-- REQUIRED WORK --
Copy out the data below as written; omit any images.
Begin INFORMATION SHOWN
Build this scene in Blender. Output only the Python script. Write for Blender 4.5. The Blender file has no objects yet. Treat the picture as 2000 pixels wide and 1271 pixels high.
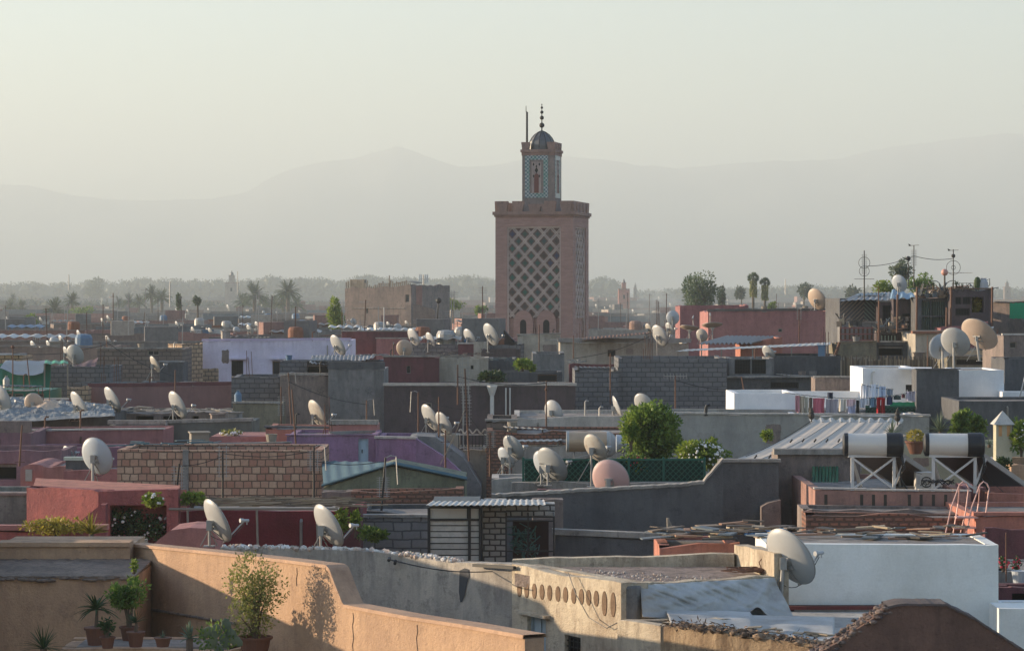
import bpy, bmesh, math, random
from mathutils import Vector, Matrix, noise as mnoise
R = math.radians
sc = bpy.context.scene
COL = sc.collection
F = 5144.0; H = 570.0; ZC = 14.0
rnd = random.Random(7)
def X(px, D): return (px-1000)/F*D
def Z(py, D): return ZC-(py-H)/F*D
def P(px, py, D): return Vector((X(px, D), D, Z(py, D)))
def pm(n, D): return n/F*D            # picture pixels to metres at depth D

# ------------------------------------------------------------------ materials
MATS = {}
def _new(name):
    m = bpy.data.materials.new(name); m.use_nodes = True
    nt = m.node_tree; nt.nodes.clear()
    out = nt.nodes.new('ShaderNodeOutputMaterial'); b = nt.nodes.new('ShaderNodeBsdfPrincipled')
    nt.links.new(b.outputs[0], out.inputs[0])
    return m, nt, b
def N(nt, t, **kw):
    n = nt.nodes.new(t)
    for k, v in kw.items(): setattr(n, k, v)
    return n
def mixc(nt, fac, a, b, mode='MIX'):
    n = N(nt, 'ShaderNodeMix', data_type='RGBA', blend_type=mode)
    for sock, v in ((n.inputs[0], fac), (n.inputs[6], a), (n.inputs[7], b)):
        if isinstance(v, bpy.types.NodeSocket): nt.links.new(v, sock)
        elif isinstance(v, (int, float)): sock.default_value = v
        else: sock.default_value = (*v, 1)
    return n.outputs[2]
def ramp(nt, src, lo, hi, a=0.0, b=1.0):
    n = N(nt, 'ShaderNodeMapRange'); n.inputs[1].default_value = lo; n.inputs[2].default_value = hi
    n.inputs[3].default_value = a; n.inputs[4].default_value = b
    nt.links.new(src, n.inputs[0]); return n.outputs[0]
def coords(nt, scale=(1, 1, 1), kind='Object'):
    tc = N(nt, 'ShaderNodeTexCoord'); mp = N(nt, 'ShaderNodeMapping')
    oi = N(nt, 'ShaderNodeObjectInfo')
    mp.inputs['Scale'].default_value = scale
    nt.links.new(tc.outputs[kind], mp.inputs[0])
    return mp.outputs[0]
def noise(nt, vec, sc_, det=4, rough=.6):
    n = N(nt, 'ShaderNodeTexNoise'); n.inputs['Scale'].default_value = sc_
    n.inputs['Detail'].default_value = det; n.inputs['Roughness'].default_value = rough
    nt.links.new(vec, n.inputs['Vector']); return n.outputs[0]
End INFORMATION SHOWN
-- SOLUTION FOR THIS EXERCISE --
Build this scene in Blender. Output only the Python script. Write for Blender 4.5. The Blender file has no objects yet. Treat the picture as 2000 pixels wide and 1271 pixels high.
import bpy, bmesh, math, random
from mathutils import Vector, Matrix, noise as mnoise
R = math.radians
sc = bpy.context.scene
COL = sc.collection
F = 5144.0; H = 570.0; ZC = 14.0
rnd = random.Random(7)
def X(px, D): return (px-1000)/F*D
def Z(py, D): return ZC-(py-H)/F*D
def P(px, py, D): return Vector((X(px, D), D, Z(py, D)))
def pm(n, D): return n/F*D            # picture pixels to metres at depth D

# ------------------------------------------------------------------ materials
MATS = {}
def _new(name):
    m = bpy.data.materials.new(name); m.use_nodes = True
    nt = m.node_tree; nt.nodes.clear()
    out = nt.nodes.new('ShaderNodeOutputMaterial'); b = nt.nodes.new('ShaderNodeBsdfPrincipled')
    nt.links.new(b.outputs[0], out.inputs[0])
    return m, nt, b
def N(nt, t, **kw):
    n = nt.nodes.new(t)
    for k, v in kw.items(): setattr(n, k, v)
    return n
def mixc(nt, fac, a, b, mode='MIX'):
    n = N(nt, 'ShaderNodeMix', data_type='RGBA', blend_type=mode)
    for sock, v in ((n.inputs[0], fac), (n.inputs[6], a), (n.inputs[7], b)):
        if isinstance(v, bpy.types.NodeSocket): nt.links.new(v, sock)
        elif isinstance(v, (int, float)): sock.default_value = v
        else: sock.default_value = (*v, 1)
    return n.outputs[2]
def ramp(nt, src, lo, hi, a=0.0, b=1.0):
    n = N(nt, 'ShaderNodeMapRange'); n.inputs[1].default_value = lo; n.inputs[2].default_value = hi
    n.inputs[3].default_value = a; n.inputs[4].default_value = b
    nt.links.new(src, n.inputs[0]); return n.outputs[0]
def coords(nt, scale=(1, 1, 1), kind='Object'):
    tc = N(nt, 'ShaderNodeTexCoord'); mp = N(nt, 'ShaderNodeMapping')
    oi = N(nt, 'ShaderNodeObjectInfo')
    mp.inputs['Scale'].default_value = scale
    nt.links.new(tc.outputs[kind], mp.inputs[0])
    return mp.outputs[0]
def noise(nt, vec, sc_, det=4, rough=.6):
    n = N(nt, 'ShaderNodeTexNoise'); n.inputs['Scale'].default_value = sc_
    n.inputs['Detail'].default_value = det; n.inputs['Roughness'].default_value = rough
    nt.links.new(vec, n.inputs['Vector']); return n.outputs[0]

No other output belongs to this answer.